El giro que debería producirse es el que va de la cantidad a la calidad
De la cantidad a la calidad, tal es el giro que debería producirse para que la universalidad de la educación, ya lograda en términos cuantitativos, llegue a ser realmente aprovechada por quienes ahora no la aprovechan, y responda al objetivo de ofrecer una igualdad de oportunidades que amplíe y asegure el nivel cultural de toda la sociedad. La falta de calidad que hoy detectamos se resume en dos puntos: fracaso y abandono. Tanto el fracaso escolar como el abandono del sistema son excesivamente altos si nos comparamos con la media europea. Son demasiados los alumnos que no consiguen la graduación mínima de la ESO y muchos los que abandonan los estudios a los 16 años. Añadamos lo que reflejan los temidos informes PISA: la comprensión lectora y el conocimiento de matemáticas y ciencias de nuestros alumnos no es para sentirse orgullosos de lo que aprenden. Saben, en efecto, muchas cosas que sus abuelos desconocían a su edad, pero tienen grandes lagunas en lo más básico. ¿Fallan los métodos de aprendizaje? ¿Falla la selección del profesorado? ¿Se tiene una idea equivocada de lo que debe ser educar? ¿Se está imponiendo una especie de educación terapéutica, dirigida más a que crezca la autoestima del niño que a enseñarle cosas? ¿Se ha discutido alguna vez cuáles son los conocimientos mínimos que deben mantenerse en el currículo a pesar de los cambios tecnológicos? ¿Hasta cuándo tendremos una formación profesional desprestigiada, poco atractiva y poco coherente con las ofertas de empleo?
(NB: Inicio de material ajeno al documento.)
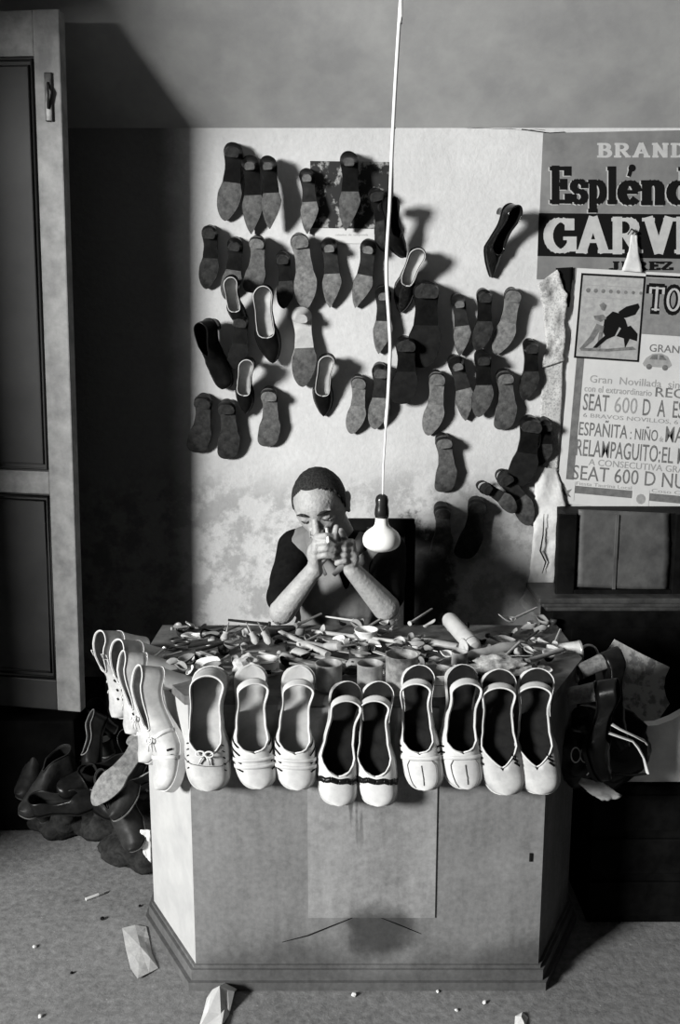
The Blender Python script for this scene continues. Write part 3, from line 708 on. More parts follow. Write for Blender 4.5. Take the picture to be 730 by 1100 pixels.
GL = {   # glyphs: (width, [stroke paths]) baseline y=0, cap height 1
 'E': (.62, [[(.17, 0), (.17, 1)], [(0, .95), (.56, .95)], [(0, .05), (.58, .05)], [(.17, .52), (.42, .52)], [(.55, .98), (.55, .78)], [(.57, .02), (.57, .24)], [(.42, .64), (.42, .40)]]),
 's': (.50, [[(.42, .56), (.42, .44)]+[], arc(.24, .46, .17, .14, 40, 200, 8)+arc(.24, .18, .18, .15, 110, -130, 10), [(.05, .06), (.05, .22)]]),
 'p': (.56, [[(.14, .62), (.14, -.2)], arc(.26, .31, .2, .27, 100, -100, 10), [(0, .59), (.2, .59)], [(0, -.2), (.27, -.2)]]),
 'l': (.28, [[(.14, 0), (.14, .98)], [(0, .95), (.14, .95)], [(0, .04), (.28, .04)]]),
 'e': (.50, [arc(.25, .31, .19, .27, 10, 320, 16), [(.08, .33), (.44, .33)]]),
 'n': (.60, [[(.13, 0), (.13, .62)], [(.13, .5)]+arc(.30, .42, .15, .17, 130, 0, 6)+[(.45, 0)], [(0, .59), (.15, .59)], [(0, .04), (.26, .04)], [(.34, .04), (.58, .04)]]),
 'd': (.58, [[(.43, 0), (.43, .98)], arc(.29, .31, .20, .27, 80, 280, 10), [(.28, .95), (.43, .95)], [(.43, .04), (.57, .04)]]),
 'i': (.28, [[(.14, 0), (.14, .62)], [(.14, .74), (.14, .9)], [(0, .59), (.14, .59)], [(0, .04), (.28, .04)]]),
 'o': (.50, [arc(.25, .31, .18, .27, 0, 360, 16)]),
 'G': (.86, [arc(.44, .5, .34, .44, 50, 330, 18), [(.74, .42), (.74, .08)], [(.52, .42), (.86, .42)], [(.68, .68), (.68, .95)]]),
 'A': (.92, [[(.46, 1), (.16, .04)], [(.46, 1), (.76, .04)], [(.25, .34), (.66, .34)], [(0, .05), (.30, .05)], [(.60, .05), (.92, .05)]]),
 'R': (.88, [[(.2, 0), (.2, 1)], [(.05, .95), (.45, .95)]+arc(.45, .73, .22, .22, 90, -90, 8)+[(.2, .5)], [(.45, .5), (.72, .06)], [(.02, .05), (.38, .05)], [(.62, .05), (.88, .05)]]),
 'V': (.88, [[(.16, 1), (.44, .02)], [(.72, 1), (.44, .02)], [(0, .95), (.32, .95)], [(.58, .95), (.88, .95)]]),
 'Y': (.86, [[(.16, 1), (.43, .45)], [(.70, 1), (.43, .45)], [(.43, .5), (.43, 0)], [(0, .95), (.30, .95)], [(.56, .95), (.86, .95)], [(.26, .05), (.60, .05)]]),
 'B': (.78, [[(.2, 0), (.2, 1)], [(.02, .95), (.42, .95)]+arc(.42, .74, .2, .21, 90, -90, 8)+[(.2, .52)], [(.42, .52)]+arc(.44, .28, .24, .24, 90, -90, 8)+[(.02, .05)]]),
 'N': (.88, [[(.18, 0), (.18, 1)], [(.18, .98), (.68, .04)], [(.7, 0), (.7, 1)], [(.02, .95), (.2, .95)], [(.56, .95), (.86, .95)], [(.04, .05), (.34, .05)]]),
 'D': (.84, [[(.2, 0), (.2, 1)], [(.02, .95), (.36, .95)]+arc(.36, .5, .36, .45, 90, -90, 12)+[(.02, .05)]]),
 'J': (.6, [[(.36, 1), (.36, .25)]+arc(.2, .22, .16, .2, 0, -170, 8), [(.18, .95), (.55, .95)]]),
 'Z': (.72, [[(.06, .94), (.62, .94), (.1, .06), (.66, .06)], [(.08, .98), (.08, .74)], [(.64, .02), (.64, .28)]]),
 'T': (.78, [[(.39, 0), (.39, 1)], [(.03, .95), (.75, .95)], [(.06, .98), (.06, .72)], [(.72, .98), (.72, .72)], [(.2, .05), (.58, .05)]]),
 'O': (.82, [arc(.41, .5, .30, .45, 0, 360, 20)]),
 'S': (.7, [arc(.34, .73, .24, .22, 30, 250, 10)+arc(.34, .27, .25, .23, 80, -150, 10), [(.58, .98), (.58, .74)], [(.08, .02), (.08, .28)]]),
}
def text_glyphs(word, x0, y0, x1, y1, th=TH, tn=TN, gap=.10):
    """px box: (x0,y1) bottom-left baseline, cap height y1-y0; spans x0..x1"""
    tot = sum(GL[c][0] for c in word)+gap*(len(word)-1); sx = (x1-x0)/tot; sy = (y1-y0); out = []; x = 0
    for c in word:
        w, st = GL[c]
        for path in st:
            for q in stroke(path, th, tn):
                out.append([(x0+(x+a)*sx, y1-b*sy) for a, b in q])
        x += w+gap
    return out
def bfont(word, name, mat, parent, mapf, x0, y0, x1, y1, Y, bold=0.0, thick=.0005):
    """built-in font text fitted in the box (mapped by mapf)"""
    cu = bpy.data.curves.new('t', 'FONT'); cu.body = word; cu.size = 1; cu.offset = bold; cu.resolution_u = 3; cu.extrude = .01
    ob = bpy.data.objects.new('t', cu); col.objects.link(ob)
    bpy.context.view_layer.update()
    me = bpy.data.meshes.new_from_object(ob.evaluated_get(bpy.context.evaluated_depsgraph_get()))
    bpy.data.objects.remove(ob); bpy.data.curves.remove(cu)
    xs = [v.co.x for v in me.vertices]; ys = [v.co.y for v in me.vertices]
    a, b, c, d = min(xs), max(xs), min(ys), max(ys); inv = parent.matrix_world.inverted()
    for v in me.vertices:
        u = x0+(v.co.x-a)/(b-a)*(x1-x0); w = y1-(v.co.y-c)/(d-c)*(y1-y0)
        p = mapf(u, w, Y); p.y += -thick if v.co.z > 0 else 0; v.co = inv @ p
    return me_obj(name, me, mat, parent, smooth=False)

def mid(u, v, Y): return P(u, v, Y)
YW = WALL-.004
# 1. brandy poster
bp_ = empty('brandy_poster', P(680, 215, YW)); bpy.context.view_layer.update()
flat('sheet', [[(583, 143), (830, 138), (830, 306), (576, 300)]], m_pgrey, bp_, mid, YW+.002, .002)
flat('black_band', [[(578.5, 229), (830, 231), (830, 280), (577, 275)]], m_ink, bp_, mid, YW, .0004)
flat('lettering', text_glyphs('BRAND', 641, 154, 737, 169, .24, .14)+text_glyphs('Y', 741, 154, 757, 169, .24, .14), m_letter, bp_, mid, YW, .0006)
sh = text_glyphs('Espl', 590.5, 179, 662, 218.5, .24, .11, .04)+text_glyphs('endido', 665, 179.5, 806, 219.5, .24, .11, .04)+stroke([(675, 189), (677, 183)], 4)+[arc(678.5, 180.5, 4, 4, 0, 330, 12)]
flat('lettering', [[(a-1.3, b+.8) for a, b in q] for q in sh], m_letter, bp_, mid, YW, .0004)
flat('lettering', sh, m_ink, bp_, mid, YW-.0006, .0004)
flat('lettering', text_glyphs('GARVEY', 584.5, 234, 783, 272, .26, .10, .0), m_letter, bp_, mid, YW-.0006, .0006)
flat('lettering', text_glyphs('JEREZ', 655, 281, 722, 290, .28, .16), m_ink, bp_, mid, YW, .0005)
tag(bp_, 'grey brandy poster with black band at the top right of the wall', 'poster')

# 2. bullfight bill, tilted
bb = empty('bullfight_poster', P(680, 420, YW-.004)); bpy.context.view_layer.update()
TLp, TRp, BLp, BRp = (619.5, 288), (800, 297.5), (597, 540), (782, 557)
def bil(u, v, Y):
    """u 0..1 across, v 0..1 down the bill"""
    x = (TLp[0]*(1-u)+TRp[0]*u)*(1-v)+(BLp[0]*(1-u)+BRp[0]*u)*v; y = (TLp[1]*(1-u)+TRp[1]*u)*(1-v)+(BLp[1]*(1-u)+BRp[1]*u)*v
    return P(x, y, Y)
# convert px in the photograph to (u, v)
def uv(x, y):
    v = (y-288)/252; u = .1
    for _ in range(6):
        xl = TLp[0]*(1-v)+BLp[0]*v; xr = TRp[0]*(1-v)+BRp[0]*v; u = (x-xl)/(xr-xl)
        yt = TLp[1]*(1-u)+TRp[1]*u; yb = BLp[1]*(1-u)+BRp[1]*u; v = (y-yt)/(yb-yt)
    return u, v
def rect(x0, y0, x1, y1):   # in local frame where x is measured along the bill from its left edge in px, y down from its top edge
    return [(x0/180, y0/252), (x1/180, y0/252), (x1/180, y1/252), (x0/180, y1/252)]
YB = YW-.005
def sc(q): return [(a/180, b/252) for a, b in q]
def bflat(name, polys, mat, k=0): return flat(name, [sc(q) for q in polys], mat, bb, bil, YB-.0006*k, .0006)
def rc(x0, y0, x1, y1): return [(x0, y0), (x1, y0), (x1, y1), (x0, y1)]
flat('sheet', [[(0, 0), (1, 0), (1, 1), (0, 1)]], m_pwhite, bb, bil, YB+.003, .003)
bflat('border', [rc(8, 96, 16, 226), rc(14, 232, 78, 240), rc(96, 233, 180, 241)], m_prgrey)
fr = [rc(5, 5, 74, 7.2), rc(5, 5, 7, 96), rc(72, 5, 74, 96), rc(5, 94, 74, 96)]
bflat('picture_frame', fr+[rc(74, 3, 180, 5.5)], m_ink, 1)
bflat('picture_ground', [rc(7, 7, 72, 94)], M('picture_tone', .34, .85, .18, 50))
arches = [arc(14+k*8, 23, 2.4-(.12*k), 2.6-.12*k, 0, 330, 8) for k in range(8)]
bflat('picture_arches', arches, m_print, 1)
bflat('picture_arches', [rc(9, 17, 71, 17.8), rc(9, 30, 71, 30.6), rc(9, 55, 34, 55.5), rc(9, 78, 22, 78.5)], m_faint, 1)
bull = [[(34, 52), (42, 44), (50, 46), (56, 52), (60, 62), (58, 66), (50, 60), (46, 70), (38, 74), (33, 66)],
        [(48, 44), (56, 38), (68, 34), (70, 38), (66, 46), (56, 50), (50, 50)],
        [(52, 62), (62, 58), (70, 66), (70, 74), (62, 72), (58, 82), (56, 72), (48, 70)],
        [(24, 84), (30, 76), (38, 68), (42, 70), (34, 78), (28, 84)]]
man_ = [[(27, 38), (31, 35), (35, 38), (33, 44), (30, 43)], [(22, 50), (32, 48), (36, 52), (30, 56), (24, 54)],
        [(26, 58), (32, 60), (24, 76), (14, 86), (10, 86), (20, 72)], [(30, 60), (34, 60), (32, 84), (28, 84)], [(10, 85), (40, 84), (66, 80), (70, 83), (40, 87), (12, 88)]]
bflat('picture_bull', bull, m_ink, 2); bflat('picture_bullfighter', man_, m_print, 2)
bflat('title_ground', [rc(74, 6, 180, 66)], M('title_tone', .2, .85, .15, 40))
tg = text_glyphs('TOROS', 78, 14, 170, 42, .34, .26, .06)
bflat('lettering', tg, m_ink, 1); bflat('lettering', text_glyphs('TOROS', 79, 15.5, 169.5, 40.5, .13, .07, .085), m_letter, 2)
def bt(word, x0, y0, x1, y1, mat=m_print, bold=.0):
    bfont(word, 'lettering', mat, bb, lambda u, v, Y: bil(u/180, v/252, Y), x0, y0, x1, y1, YB-.0003, min(bold, .004))
bt('GRAN CORRIDA', 84, 76, 172, 84, m_print, .004)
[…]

Para plantear estos y otros interrogantes y encauzar bien las respuestas hay que analizar los contextos en que se producen. Dónde hay más fracaso escolar y de dónde salen los alumnos que abandonan tempranamente la formación. Sin duda, de las familias más desfavorecidas. Las estadísticas al respecto son claras y unánimes. Los informes corroboran que el derecho a la educación está garantizado solo formalmente. Todos los niños están escolarizados, en efecto, pero fracasan y abandonan los más vulnerables, los que no disponen de un entorno social favorable al estudio. Uno de los agujeros del sistema educativo es esa deficiencia en la equidad. Hay libertad para escoger escuela, en efecto, pero ¿quién escoge la escuela pública y quién puede preferir la concertada? ¿No hay escuelas públicas convertidas en auténticos guetos de la inmigración? Aunque la libertad para escoger esté garantizada, existen las llamadas “preferencias adaptativas”: no todos pueden de hecho preferir lo que quisieran. Unos límites invisibles eliminan posibilidades para aquellos cuya renta es demasiado baja.
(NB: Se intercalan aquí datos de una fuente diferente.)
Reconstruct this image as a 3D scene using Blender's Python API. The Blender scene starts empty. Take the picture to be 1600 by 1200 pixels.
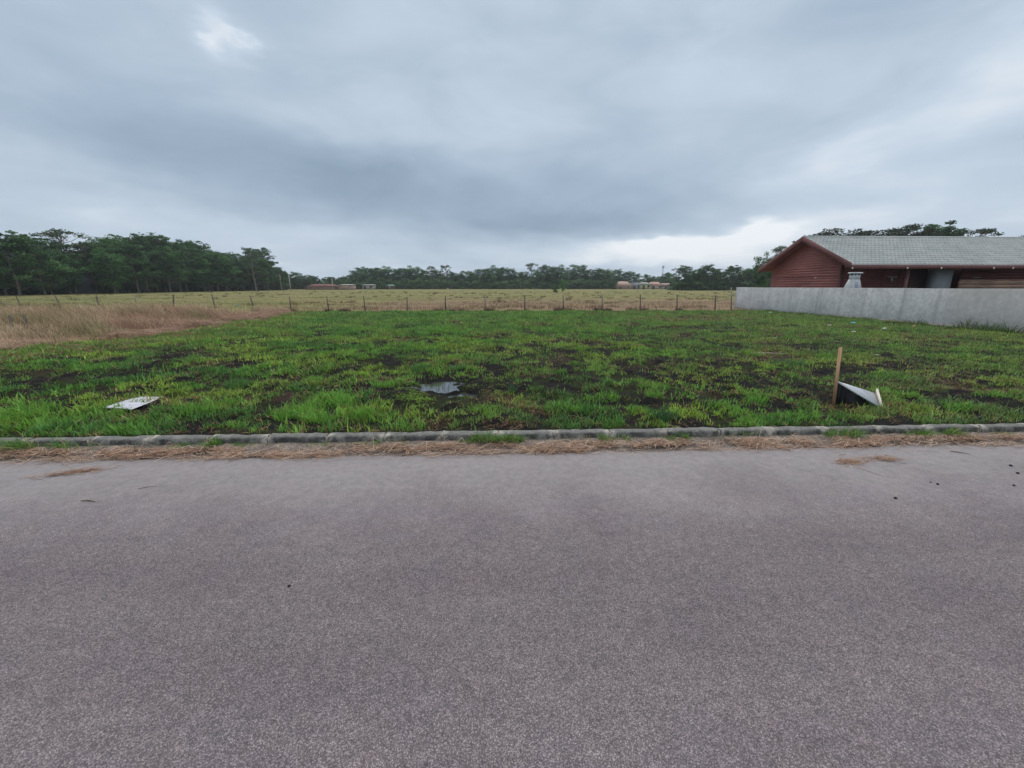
import bpy, math, random
import numpy as np
from mathutils import Vector, Matrix
S = bpy.context.scene
COL = S.collection
R = math.radians

# ------------------------------------------------------------------ camera
CAM_H = 1.62; FPX = 620.0; PITCH = math.atan(153/620); YAW = R(2.35)
cd = bpy.data.cameras.new("camera"); cam = bpy.data.objects.new("camera", cd); COL.objects.link(cam)
cam.location = (0, 0, CAM_H); cam.rotation_euler = (math.pi/2 - PITCH, 0, -YAW)
cd.sensor_fit = 'HORIZONTAL'; cd.sensor_width = 36; cd.lens = FPX/1600*36; cd.clip_start = 0.05; cd.clip_end = 6000
S.camera = cam
S.render.resolution_x = 1024; S.render.resolution_y = 768
S.view_settings.view_transform = 'Standard'; S.view_settings.look = 'None'
S.view_settings.gamma = 1; S.view_settings.use_curve_mapping = False
S.view_settings.exposure = 0.10
try:
    S.cycles.use_denoising = True
    S.cycles.max_bounces = 5; S.cycles.diffuse_bounces = 3; S.cycles.glossy_bounces = 2
    S.cycles.transmission_bounces = 3; S.cycles.caustics_reflective = False; S.cycles.caustics_refractive = False
except Exception: pass

def ray(px, py):                       # direction of a pixel of the 1600x1200 photograph
    u = (px-800)/FPX; v = (600-py)/FPX; c, s = math.cos(PITCH), math.sin(PITCH)
    f = c+v*s; z = -s+v*c
    return (u*math.cos(YAW)+f*math.sin(YAW), -u*math.sin(YAW)+f*math.cos(YAW), z)
def atY(px, py, Y):
    a = ray(px, py); t = Y/a[1]; return a[0]*t, CAM_H+a[2]*t
def atX(px, py, X):
    a = ray(px, py); t = X/a[0]; return a[1]*t, CAM_H+a[2]*t
def gnd(px, py, z=0.1):
    a = ray(px, py); t = (z-CAM_H)/a[2]; return a[0]*t, a[1]*t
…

El derecho a la educación es tan fundamental que es el derecho que hace posibles otros derechos. La salud, el trabajo, la cultura, la vivienda son menos accesibles para quienes han tenido que aparcar muchos deseos ante necesidades más perentorias. Nadie pone en duda que las desigualdades económicas y culturales afectan también a los resultados de la educación. Cuando lo único que de verdad crece en nuestro mundo son las desigualdades, un pacto por la educación no puede cerrar los ojos ante esta realidad.
Todos los niños están escolarizados, pero existe una gran falta de equidad entre ellos
Pero la educación no solo fracasa porque no todos llegan a aprovechar lo que formalmente se les ofrece, sino porque tampoco está claro que educar deba ser lo que en realidad se está haciendo bajo ese nombre. La Constitución lo dice: educar ha de consistir en el pleno desarrollo de la personalidad humana. Educar es formar una personalidad moral, nos guste o no la expresión; es formar personas autónomas y responsables, capaces de adquirir criterio y de dar cuenta de lo que hacen. Un objetivo nada fácil que, como afirma el dicho famoso, requiere el compromiso “de la tribu entera”. Si es casi imposible comprometer a toda la sociedad para ver la mejor manera de inculcar esos principios, por lo menos habrá que contar con una complicidad mínima entre la familia y la escuela para que el niño no reciba aquí y allá mensajes contradictorios. No siempre la institución docente ha sabido ganarse la confianza de los padres ni estos cuentan con la de los maestros de sus hijos.
La política, de izquierdas y de derechas, se ha hecho escaso eco de aquella máxima feminista que proclama que “lo privado es político”. En nuestro entorno, las políticas de protección familiar no han formado parte de las prioridades políticas: ni guarderías, ni medidas de conciliación laboral, ni reconocimiento efectivo del trabajo doméstico o de las obligaciones del cuidado. No son fallos menores. Afectan también a las deficiencias educativas.
Será bienvenido un pacto que acierte a analizar y discutir sin miedo qué impide que veamos la educación en España como uno de los logros más conseguidos. No basta que el pacto sea político, el conjunto de agentes sociales y culturales son también corresponsables de que se logre una buena educación.